WASHINGTON, March 16, 2006 (AFP) - Two US senators proposed legislation that would establish a new ".XXX" domain for racy or sexually explicit websites.
The bill proposed by senators Mark Pryor and Max Baucus, both Democrats, calls upon the US Department of Commerce to exclude sexually charged content from established website domain names such as .gov, .com, .org, .net, and .edu.
Baucus said at a press conference that the .XXX domain would help parents use filtering software to keep children from accessing pornographic sites, and would help prevent hapless Internet users from inadvertently stumbling onto sexually-explicit websites that they would prefer not to see.
"While the Internet is an exceptional learning tool, it allows children the same easy access to websites about space shuttles as it does for pornography," said Baucus, adding that violators would be subject to a hefty fine.
"This bill will section off a piece of the Internet neighborhood and confine adult sites to one location," the Montana senator said.
What worries me about this initiative is this: Who gets to be in charge of determining what is, and is not, a .xxx website? Is a site with curse words going to be forced to use the .xxx domain? Will National Geographic, with its pictures of topless tribal women, be shoved off onto a .xxx domain?
This site, for example, sometimes features pictures of scantily-clad babes and occasional obscenities. At times I've even posted some rather gruesome footage from the war on terror. Does it take much imagination stretching to picture some holy-than-thou bureaucrat deciding that Say Anything should be tagged with a .xxx domain?

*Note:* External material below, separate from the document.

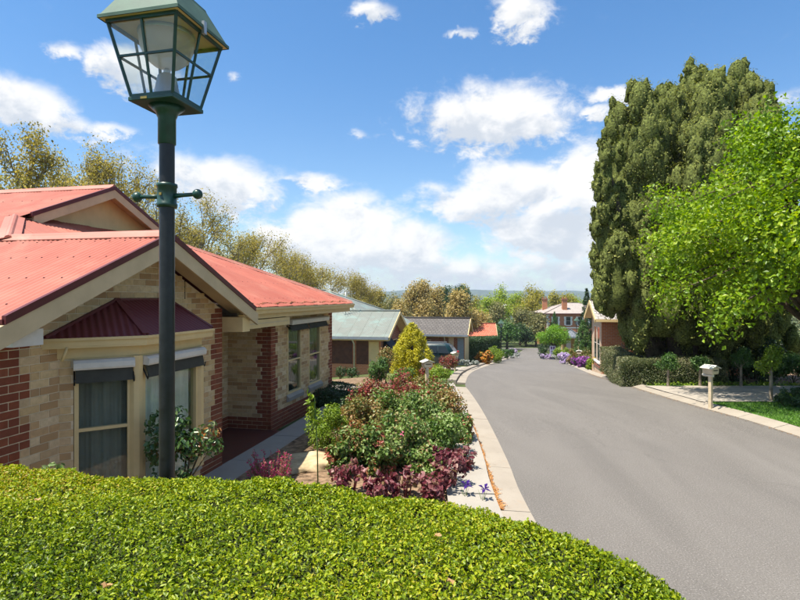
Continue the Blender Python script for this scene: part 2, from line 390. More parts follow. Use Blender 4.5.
RE = dense([(8.75, -6), (8.68, 2)]+[gxy(*p) for p in ((800, 437), (742, 419), (692, 405), (655, 394), (622, 383.5), (592, 374.5), (573, 366.5), (562, 361.2), (552, 356), (545, 352.5), (542, 350))])
def strip(name, A_, B_, mat, dz, n=None, k=5, **kw):
    """sheet between two plan curves lying dz above the road profile"""
    n = n or max(len(A_), len(B_))
    def rs(c):
        s = np.r_[0, np.cumsum(np.linalg.norm(np.diff(c, axis=0), axis=1))]; u = np.linspace(0, s[-1], n)
        return np.stack([np.interp(u, s, c[:, 0]), np.interp(u, s, c[:, 1])], 1)
    a, b = rs(A_), rs(B_); t = np.linspace(0, 1, k)
    Pn = a[:, None]*(1-t)[None, :, None]+b[:, None]*t[None, :, None]
    dzs = dz if np.ndim(dz) else np.full(k, dz)
    z = gz(Pn[..., 0], Pn[..., 1])+np.asarray(dzs)[None]
    V = np.concatenate([Pn, z[..., None]], -1).reshape(-1, 3)
    i = (np.arange(n-1)[:, None]*k+np.arange(k-1)[None]).ravel()
    return link(name, np_mesh(name, V, np.stack([i, i+1, i+k+1, i+k], 1), mat, smooth=True), **kw)
strip('road', LE, RE, m_asph, .0, n=400, k=12, kind='structure')
# side street opening on the far right, and the cross street at the bottom
sa, sb = gxy(562, 361.2), gxy(556, 357.6)
strip('side_road', np.array([sa, (sa[0]+26, sa[1]+3)]), np.array([sb, (sb[0]+26, sb[1]+4)]), m_asph, .006, n=30, k=6, kind='structure')
ea, eb = gxy(500, 350.2), gxy(560, 350.2)
strip('cross_road', np.array([(ea[0]-16, ea[1]+2), (eb[0]+30, eb[1]-1)]), np.array([(ea[0]-16, ea[1]+9), (eb[0]+30, eb[1]+6)]), m_asph, .008, n=40, k=6, kind='structure')

def pieces(name, piece, A_, B_, L, mat, z0, z1, gap=.012, jit=0.0, seed=1, parent=None):
    """separate cast pieces laid along a strip between two curves; profile z1 at A_, z1 at B_ (pair)"""
    root = parent or empty(name, (0, 0, 0), kind='structure'); rg = R(seed)
    s = np.r_[0, np.cumsum(np.linalg.norm(np.diff(A_, axis=0), axis=1))]; n = len(A_)
    def pt(c, u): return np.array([np.interp(u, s, c[:, 0]), np.interp(u, s, c[:, 1])])
    za, zb = z1; u = 0.0
    while u+L < s[-1]:
        k = 4; us = np.linspace(u+gap/2, u+L-gap/2, k+1); Vv = []; dzj = rg.normal(0, jit)
        for w in us:
            a, b = pt(A_, w), pt(B_, w); ga, gb = float(gz(*a)), float(gz(*b))
            Vv += [(a[0], a[1], ga+z0), (b[0], b[1], gb+z0), (b[0], b[1], gb+zb+dzj), (a[0], a[1], ga+za+dzj)]
        Ff = [(0, 1, 2, 3), (4*k, 4*k+3, 4*k+2, 4*k+1)]
        for i in range(k):
            for e in range(4): Ff.append((4*i+e, 4*i+4+e, 4*i+4+(e+1) % 4, 4*i+(e+1) % 4))
        c0 = pt(A_, u+L/2)
        mb = MB(); mb.add(Vv, [q[::-1] for q in Ff]); mb.build(piece, mat, root, off=(c0[0], c0[1], float(gz(*c0)))).location = (c0[0], c0[1], float(gz(*c0)))
        u += L
    return root
near = LE[LE[:, 1] < 22.5]; far_ = LE[(LE[:, 1] >= 22.3) & (LE[:, 1] < 75)]
kl = pieces('kerb_gutter', 'gutter_slab', offs(near, .42), near, 1.9, m_kerb, -.08, (.03, .008), jit=.002, seed=2)
pieces('footpath', 'concrete_slab', offs(near, 1.12), offs(near, .44), 1.52, m_conc, -.06, (.125, .115), jit=.003, seed=3)
pieces('kerb_gutter', 'gutter_slab', offs(far_, .38), far_, 1.9, m_kerb, -.08, (.03, .008), jit=.002, seed=4, parent=kl)
pieces('kerb_edging', 'edging_stone', offs(far_, .78), offs(far_, .40), .62, m_kerb, -.06, (.15, .13), jit=.008, seed=5)
rnear = RE[RE[:, 1] < 49]
pieces('right_kerb', 'kerb_stone', rnear, offs(rnear, -.36), 1.2, m_kerb, -.08, (.012, .10), jit=.002, seed=6)
# concrete driveway and turf on the right
dk = offs(RE, -.36)
def dkx(y): return float(np.interp(y, dk[:, 1], dk[:, 0]))
def sheet(name, poly, mat, dz, n=14, **kw):
    """quad patch (four plan corners) draped on the ground"""
    a, b, c, d = [np.array(p, float) for p in poly]; t = np.linspace(0, 1, n)
    u, v = np.meshgrid(t, t); Pn = (a*(1-u[..., None])+b*u[..., None])*(1-v[..., None])+(d*(1-u[..., None])+c*u[..., None])*v[..., None]
    z = gz(Pn[..., 0], Pn[..., 1])+dz; V = np.concatenate([Pn, z[..., None]], -1).reshape(-1, 3)
    i = (np.arange(n-1)[:, None]*n+np.arange(n-1)[None]).ravel()
    return link(name, np_mesh(name, V, np.stack([i, i+1, i+n+1, i+n], 1), mat, smooth=True), **kw)
# driveway panels, each poured slab its own piece
dr = empty('right_driveway', (0, 0, 0), kind='structure')
for i in range(5):
    for j in range(2):
        xl = lambda y: dkx(y)-.12
        y0, y1 = 15.1+j*2.45, 15.1+(j+1)*2.45
        xs0 = [xl(y0), 11.6, 15.2, 18.8, 22.4, 26]; xs1 = [xl(y1), 11.6, 15.2, 18.8, 22.4, 26]
        gp = .015
        o = sheet('concrete_slab', [(xs0[i]+gp, y0+gp), (xs0[i+1], y0+gp), (xs1[i+1], y1), (xs1[i]+gp, y1)], m_drive, .105+.003*((i+j) % 2), n=6); o.parent = dr
LAWN = [(8.72+.36, 8.0), (14.5, 8.0), (16.5, 15.05), (dkx(15.05)+.03, 15.05)]
sheet('right_lawn', LAWN, m_lawn, .085, kind='structure')
sheet('right_verge', [(dkx(20.0)+.05, 20.0), (26, 20.0), (26, 21.2), (dkx(21.2)+.2, 21.2)], m_lawn, .07, kind='structure')
sheet('right_garden', [(dkx(21)+.1, 21.0), (32, 21.0), (44, 46), (dkx(46)+.1, 46)], m_soil, .05, n=30, kind='structure')
# garden bed between the porch path and the footpath, the neighbour's drive, a patch of turf at the bend
bl = offs(LE, 1.14)
def blx(y): return float(np.interp(y, bl[:, 1], bl[:, 0]))
_ct, _st = math.cos(TH), math.sin(TH)
def hq(hx, hy): return (hx*_ct+hy*_st, -hx*_st+hy*_ct)
sheet('garden_bed', [hq(-4.26, .8), (blx(1.2), 1.2), (blx(8.5), 8.5), hq(-4.26, 7.8)], m_soil, .07, n=20, kind='structure')
sheet('garden_bed_back', [hq(-4.26, 7.805), (blx(8.503), 8.503), (blx(16.2), 16.2), hq(-4.26, 15.6)], m_soil, .07, n=24, kind='structure')
sheet('left_driveway', [(-13, 20.5), (-.9, 17.2), (-.6, 19.4), (-11.5, 29.5)], m_drive, .06, n=24, kind='structure')
sheet('left_garden', [(-.55, 17.2), (blx(17.2), 17.2), (blx(25)-.1, 25), (-4.0, 28)], m_soil, .05, n=24, kind='structure')
sheet('left_drive_apron', [(-2, 34.0), (4.6, 34.0), (5.6, 37.6), (-2, 40.5)], m_drive, .05, n=16, kind='structure')
sheet('left_turf', [(1.2, 27.0), (offs(LE, .8)[np.argmin(abs(LE[:, 1]-27)), 0], 27.0), (offs(LE, .8)[np.argmin(abs(LE[:, 1]-32)), 0], 32.0), (1.6, 32)], m_lawn, .07, kind='structure')
# far hills behind the town
rg = R(5); hx = np.linspace(-5200, 5200, 240); prof = 25+9*np.sin(hx/900+1.2)+9*np.sin(hx/370+.4)+5*np.sin(hx/140)+rg.normal(0, 1.6, len(hx))
rows = [(2300, 0.0), (2600, .35), (2900, .75), (3150, 1.0), (3600, .9)]
V = np.array([(x, y+.00002*x*x*0, -9+(12+p)*k) for (y, k) in rows for x, p in zip(hx, prof)]); n = len(hx)
ii = (np.arange(len(rows)-1)[:, None]*n+np.arange(n-1)[None]).ravel()
m_hill = M('wooded hills', (.05, .075, .04), .95, .05, var=.5, scale=.02, bmp=0, dirt=(.12, .13, .06), dirt_amt=.5)
link('far_hills', np_mesh('far_hills', V, np.stack([ii, ii+1, ii+n+1, ii+n], 1), m_hill, smooth=True), kind='structure')

# fallen blossom along the kerb foot
def scatter_flat(name, pts, size, mat, seed, lift=.006, **kw):
    rg = R(seed); n = len(pts); a = rg.uniform(0, 6.28, n); s = size*rg.uniform(.5, 1.3, n)
    c, d = np.cos(a)*s, np.sin(a)*s; t = rg.uniform(0, .6, n)*s
    q = np.stack([pts+np.stack([c, d, t*0], 1), pts+np.stack([-d*.6, c*.6, t], 1), pts+np.stack([-c, -d, t*.3], 1), pts+np.stack([d*.6, -c*.6, t*0], 1)], 1).reshape(-1, 3)
    q[:, 2] += lift; i = np.arange(n)*4
    return link(name, np_mesh(name, q, np.stack([i, i+1, i+2, i+3], 1), mat, np.repeat(rg.random(n), 4)), **kw)
m_blossom = LEAF('fallen blossom leaf', [(.46, .19, .05), (.52, .26, .08), (.34, .14, .045), (.55, .32, .14)], .15, .7)
kc = offs(near, .43); s = np.r_[0, np.cumsum(np.linalg.norm(np.diff(kc, axis=0), axis=1))]
u = rg.uniform(0, 1, 5200); yy = 7.3+6.5*u**1.5; wd = .028*np.clip(1.3-u*.9, .2, 1)*(.45+.9*np.abs(np.sin(yy*2.3)*np.sin(yy*5.1+1)))
base_x = np.interp(yy, kc[:, 1], kc[:, 0]); xx = base_x+np.abs(rg.normal(0, 1, 5200))*wd*(1+1.3*np.exp(-((yy-8.1)/.35)**2))+.004
scatter_flat('fallen_blossom', np.stack([xx, yy, gz(xx, yy)+.032+np.abs(rg.normal(0, .012, 5200))*np.clip(1-(xx-base_x)/.06, 0, 1)], 1), .014, m_blossom, 8, label='orange fallen blossom in a line along the kerb foot', kind='stuff')
m_litter = LEAF('leaf litter', [(.20, .10, .04), (.28, .16, .07), (.34, .22, .10), (.12, .07, .03)], .1, .8)
y2 = rg.uniform(9, 30, 1300); x2 = np.interp(y2, RE[:, 1], RE[:, 0])+np.abs(rg.normal(0, .10, 1300))*-1+.02
scatter_flat('leaf_litter', np.stack([x2, y2, gz(x2, y2)+.004], 1), .016, m_litter, 9, label='brown leaf litter along the right kerb', kind='stuff')

# grass blades on the turf
def blades(name, poly, n, h, mat, dz, seed, **kw):
    rg = R(seed); a, b, c, d = [np.array(p, float) for p in poly]; u, v = rg.random((n, 1)), rg.random((n, 1))
    p = (a*(1-u)+b*u)*(1-v)+(d*(1-u)+c*u)*v; z = gz(p[:, 0], p[:, 1])+dz; an = rg.uniform(0, 6.28, n); w = .006+.004*rg.random(n); hh = h*rg.uniform(.5, 1.4, n)
    lx, ly = rg.normal(0, .5, n)*hh, rg.normal(0, .5, n)*hh; ca, sa = np.cos(an)*w, np.sin(an)*w
    q = np.stack([np.stack([p[:, 0]-ca, p[:, 1]-sa, z], 1), np.stack([p[:, 0]+ca, p[:, 1]+sa, z], 1), np.stack([p[:, 0]+lx, p[:, 1]+ly, z+hh], 1)], 1).reshape(-1, 3)
    i = np.arange(n)*3; return link(name, np_mesh(name, q, np.stack([i, i+1, i+2], 1), mat, np.repeat(rg.random(n), 3)), **kw)
m_blade = LEAF('grass blade', [(.07, .17, .02), (.10, .22, .03), (.14, .26, .04), (.05, .12, .015)], .35)
blades('grass', LAWN, 42000, .05, m_blade, .085, 12, label='short bright grass on the right lawn', kind='stuff')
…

If that happened I'd loose a lot of readership. People reading at work or through their university's network would probably find themselves no longer able to get here, and many readers might shun this place even at home out of a hesitance to visit any site tagged .xxx lest the URL in their browser's history file leader to embarrassment when their friends or family see it.
Maybe none of that will happen. Maybe I'm being paranoid. Still, by giving the government this power to regulate content on the internet we are taking a big risk. I'd rather see that power of regulation remain with the individual internet users.
Simply put, I think the .xxx domain is a slippery slope. It is a road we just shouldn't go down lest we find ourselves facing some unsavory changes in the way the internet works.